Driving some of the underreporting, in addition to fearing retaliation in the form of reduced role or even termination couched in terms of performance, many older workers internalize ageist biases and harbor their own stereotypes of the very portion of the population to which they belong. Thus, because age discrimination can manifest in so many subtle ways, and because older workers are not likely to report issues when they do arise, employers face an uphill battle in identifying potential instances of discrimination and effectively responding to them.               

Second, with respect to age discrimination under the Age Discrimination in Employment Act (ADEA), employees are subjected to a heightened burden of proof not applicable to other forms of discrimination. Specifically, employees must prove that age was the deciding factor in the adverse action taken against them, such as a failure to hire or to promote, or a termination or other disciplinary action. That is, employees must prove that, “but for” their age, the adverse employment action would not have occurred. These two factors create a significant impediment to identifying and effectively responding to age-based discrimination and present significant challenges even for the most proactive and well-meaning employers.

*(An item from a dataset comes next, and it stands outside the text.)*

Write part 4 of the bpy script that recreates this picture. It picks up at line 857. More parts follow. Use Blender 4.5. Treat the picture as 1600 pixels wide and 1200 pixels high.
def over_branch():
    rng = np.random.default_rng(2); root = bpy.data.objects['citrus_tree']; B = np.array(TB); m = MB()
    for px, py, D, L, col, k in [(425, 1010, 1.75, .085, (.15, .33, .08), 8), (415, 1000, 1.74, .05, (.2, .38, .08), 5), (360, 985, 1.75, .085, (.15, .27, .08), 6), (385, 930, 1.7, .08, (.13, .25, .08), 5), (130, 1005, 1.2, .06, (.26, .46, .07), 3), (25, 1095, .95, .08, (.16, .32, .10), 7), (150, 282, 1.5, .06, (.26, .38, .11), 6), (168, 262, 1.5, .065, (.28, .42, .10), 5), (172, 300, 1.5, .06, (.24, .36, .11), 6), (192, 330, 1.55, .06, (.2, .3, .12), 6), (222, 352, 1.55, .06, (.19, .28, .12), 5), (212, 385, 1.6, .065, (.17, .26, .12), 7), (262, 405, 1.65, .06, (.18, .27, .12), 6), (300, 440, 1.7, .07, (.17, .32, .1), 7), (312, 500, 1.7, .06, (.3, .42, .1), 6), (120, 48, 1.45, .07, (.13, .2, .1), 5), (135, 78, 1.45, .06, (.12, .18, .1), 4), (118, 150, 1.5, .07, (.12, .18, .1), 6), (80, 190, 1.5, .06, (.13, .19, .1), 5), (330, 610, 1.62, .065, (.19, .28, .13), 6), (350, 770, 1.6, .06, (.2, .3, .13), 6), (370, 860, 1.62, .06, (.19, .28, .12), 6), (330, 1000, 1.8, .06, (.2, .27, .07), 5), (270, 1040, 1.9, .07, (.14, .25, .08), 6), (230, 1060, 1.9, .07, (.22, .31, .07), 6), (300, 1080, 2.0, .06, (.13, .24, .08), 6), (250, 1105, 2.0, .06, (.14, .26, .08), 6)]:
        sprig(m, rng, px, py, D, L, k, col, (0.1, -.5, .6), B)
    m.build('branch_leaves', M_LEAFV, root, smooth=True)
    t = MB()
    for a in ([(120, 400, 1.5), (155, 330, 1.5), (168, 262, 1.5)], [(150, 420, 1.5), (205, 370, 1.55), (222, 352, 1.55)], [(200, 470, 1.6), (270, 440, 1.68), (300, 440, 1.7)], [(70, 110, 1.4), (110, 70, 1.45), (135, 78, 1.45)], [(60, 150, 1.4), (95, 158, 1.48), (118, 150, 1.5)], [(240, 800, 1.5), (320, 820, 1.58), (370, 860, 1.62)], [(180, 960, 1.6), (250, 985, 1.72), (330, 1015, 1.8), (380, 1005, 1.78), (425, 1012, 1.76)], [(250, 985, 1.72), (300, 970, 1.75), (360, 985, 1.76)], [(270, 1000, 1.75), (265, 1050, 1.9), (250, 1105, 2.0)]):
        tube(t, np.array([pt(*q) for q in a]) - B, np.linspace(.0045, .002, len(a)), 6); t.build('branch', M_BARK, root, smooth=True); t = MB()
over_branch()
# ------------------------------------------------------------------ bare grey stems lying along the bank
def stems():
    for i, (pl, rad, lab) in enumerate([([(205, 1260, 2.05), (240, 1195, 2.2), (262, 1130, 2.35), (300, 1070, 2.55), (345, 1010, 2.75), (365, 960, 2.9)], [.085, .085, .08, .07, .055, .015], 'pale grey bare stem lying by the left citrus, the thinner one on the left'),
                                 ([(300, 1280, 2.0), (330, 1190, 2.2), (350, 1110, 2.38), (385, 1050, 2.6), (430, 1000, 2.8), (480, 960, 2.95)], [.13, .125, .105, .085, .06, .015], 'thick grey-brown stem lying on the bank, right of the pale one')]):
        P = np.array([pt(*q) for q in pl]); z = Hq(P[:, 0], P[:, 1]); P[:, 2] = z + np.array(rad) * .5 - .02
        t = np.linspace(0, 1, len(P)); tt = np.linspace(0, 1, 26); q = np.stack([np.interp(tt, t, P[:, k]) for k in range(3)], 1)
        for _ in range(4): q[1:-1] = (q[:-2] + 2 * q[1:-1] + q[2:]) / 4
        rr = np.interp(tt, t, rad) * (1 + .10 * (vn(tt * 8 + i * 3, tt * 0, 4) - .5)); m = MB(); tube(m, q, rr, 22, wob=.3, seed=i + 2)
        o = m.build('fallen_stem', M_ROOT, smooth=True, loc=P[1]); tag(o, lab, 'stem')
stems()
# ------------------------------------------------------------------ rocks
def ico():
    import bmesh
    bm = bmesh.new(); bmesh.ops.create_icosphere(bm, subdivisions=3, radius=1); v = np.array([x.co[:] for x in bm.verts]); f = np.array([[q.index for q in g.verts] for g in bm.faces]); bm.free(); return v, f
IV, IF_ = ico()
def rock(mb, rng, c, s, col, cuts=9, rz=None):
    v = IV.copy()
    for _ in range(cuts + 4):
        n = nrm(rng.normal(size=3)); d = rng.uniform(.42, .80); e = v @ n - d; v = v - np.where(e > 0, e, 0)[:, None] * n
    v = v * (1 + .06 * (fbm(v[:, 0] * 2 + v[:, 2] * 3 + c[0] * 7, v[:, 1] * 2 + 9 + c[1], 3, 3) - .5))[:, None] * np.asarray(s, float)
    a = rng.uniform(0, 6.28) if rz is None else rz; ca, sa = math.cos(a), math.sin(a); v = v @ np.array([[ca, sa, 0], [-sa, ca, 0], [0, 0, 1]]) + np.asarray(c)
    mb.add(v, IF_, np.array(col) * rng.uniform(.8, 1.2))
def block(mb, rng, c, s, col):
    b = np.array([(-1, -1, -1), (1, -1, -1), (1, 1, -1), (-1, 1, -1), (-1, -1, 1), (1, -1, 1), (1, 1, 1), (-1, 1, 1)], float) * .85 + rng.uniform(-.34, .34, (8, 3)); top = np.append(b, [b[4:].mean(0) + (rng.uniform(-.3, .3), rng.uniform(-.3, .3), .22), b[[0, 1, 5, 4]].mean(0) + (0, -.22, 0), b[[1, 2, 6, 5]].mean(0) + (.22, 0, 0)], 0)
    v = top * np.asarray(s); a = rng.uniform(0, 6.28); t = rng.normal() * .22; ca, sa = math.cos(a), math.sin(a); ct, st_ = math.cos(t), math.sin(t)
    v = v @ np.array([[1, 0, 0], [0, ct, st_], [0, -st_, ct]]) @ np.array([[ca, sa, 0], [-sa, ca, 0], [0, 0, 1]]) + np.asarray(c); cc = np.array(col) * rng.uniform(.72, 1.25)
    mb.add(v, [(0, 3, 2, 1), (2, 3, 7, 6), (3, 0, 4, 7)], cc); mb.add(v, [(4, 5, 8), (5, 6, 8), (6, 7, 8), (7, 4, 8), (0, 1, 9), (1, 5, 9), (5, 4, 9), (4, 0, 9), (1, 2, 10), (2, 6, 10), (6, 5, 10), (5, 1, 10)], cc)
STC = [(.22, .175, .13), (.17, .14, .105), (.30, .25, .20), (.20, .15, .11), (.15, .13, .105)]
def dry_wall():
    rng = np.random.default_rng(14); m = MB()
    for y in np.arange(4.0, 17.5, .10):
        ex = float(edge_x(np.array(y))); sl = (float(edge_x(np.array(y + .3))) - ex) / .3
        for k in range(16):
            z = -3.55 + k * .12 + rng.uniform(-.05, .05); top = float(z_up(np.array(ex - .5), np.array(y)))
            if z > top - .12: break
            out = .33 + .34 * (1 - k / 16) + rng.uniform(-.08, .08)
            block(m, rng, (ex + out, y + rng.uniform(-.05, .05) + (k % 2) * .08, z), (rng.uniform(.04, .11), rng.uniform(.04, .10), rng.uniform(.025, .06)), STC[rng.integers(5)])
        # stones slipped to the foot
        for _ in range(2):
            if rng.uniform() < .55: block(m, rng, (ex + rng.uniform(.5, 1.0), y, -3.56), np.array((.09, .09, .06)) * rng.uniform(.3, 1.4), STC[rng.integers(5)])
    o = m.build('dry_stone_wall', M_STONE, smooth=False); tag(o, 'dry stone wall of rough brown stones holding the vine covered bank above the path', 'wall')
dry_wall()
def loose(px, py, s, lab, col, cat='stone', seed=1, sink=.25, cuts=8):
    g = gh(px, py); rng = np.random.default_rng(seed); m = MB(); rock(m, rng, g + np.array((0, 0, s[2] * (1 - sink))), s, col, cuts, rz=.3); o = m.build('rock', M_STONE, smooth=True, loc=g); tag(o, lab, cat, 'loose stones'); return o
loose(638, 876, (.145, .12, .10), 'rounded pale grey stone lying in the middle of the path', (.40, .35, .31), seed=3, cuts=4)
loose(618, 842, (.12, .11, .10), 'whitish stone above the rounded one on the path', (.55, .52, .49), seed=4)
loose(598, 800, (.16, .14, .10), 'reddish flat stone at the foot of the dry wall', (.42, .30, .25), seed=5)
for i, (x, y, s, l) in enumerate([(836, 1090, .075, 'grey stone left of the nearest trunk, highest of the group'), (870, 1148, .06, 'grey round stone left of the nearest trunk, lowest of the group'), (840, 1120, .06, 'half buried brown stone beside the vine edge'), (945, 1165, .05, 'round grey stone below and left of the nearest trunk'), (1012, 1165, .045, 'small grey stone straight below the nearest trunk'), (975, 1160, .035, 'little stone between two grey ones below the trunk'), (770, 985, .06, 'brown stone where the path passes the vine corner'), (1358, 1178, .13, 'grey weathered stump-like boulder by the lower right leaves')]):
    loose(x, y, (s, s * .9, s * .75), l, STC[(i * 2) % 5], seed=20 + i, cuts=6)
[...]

Strategies To Curb Age Discrimination

The problem of age discrimination, of course, is not a new development. We are 50 years into the ADEA. However, as discussed above, that legislation has done little to abate the wave of age discrimination in the workplace, especially given the evidentiary burdens placed upon a complaining party. Legislative efforts are underway to address age discrimination in today’s workplaces. 

On a federal level, H.R. 1230 – the Protecting Older Workers Against Discrimination Act – passed the House and was referred to the Senate’s Committee on Health, Education, Labor, and Pensions. This bill seeks to amend the ADEA to allow “mixed motive” claims, which would allow a finding of liability even where an employer’s employment practice was only partially motivated by age. This would place age discrimination on the same plane with other employment discrimination and retaliation claims under the ADA and the Civil Rights Act (disability and race/ethnicity, respectfully).  

Businesses that have recognized the negative impacts of ageism and discrimination in the workplace have also taken steps to address the issue. Some companies have been focused on inclusion, creating an open and welcoming culture to identify the strengths of age groups, and of the life experiences older workers bring to the table. Those companies and others also encourage open dialogue about age, without fear of retaliation, and include age along with other diversity attributes, in forming committees devoted to diversity and preventing discrimination.

Given the clear data showing that interviews are a primary source of age discrimination, companies have addressed the recruitment and interview process by varying the job posting methods and training interviewers to identify and combat potential age bias. Finally, following up on complaints may lead to a decrease in potential litigation, and a more motivated and productive workforce, at all levels.

Conclusion

Age is indeed, more than a number. Age discrimination can be harmful to employee morale, leading to low productivity, increased litigation, and a loss of key workers. It can also prevent the onboarding of valuable contributors, who bring life and industrial experience. 

Adjusting the dialogue and mindsets of workplace culture can benefit any organization. With the ever-increasing proportion of older employees in the workplace, you need to be proactive and creative in developing and implementing strategies to combat age discrimination and create a more inclusive, diverse and productive workforce. If you need assistance in crafting workplace policies and in training your managers to handle potential age bias, consult your employment attorneys.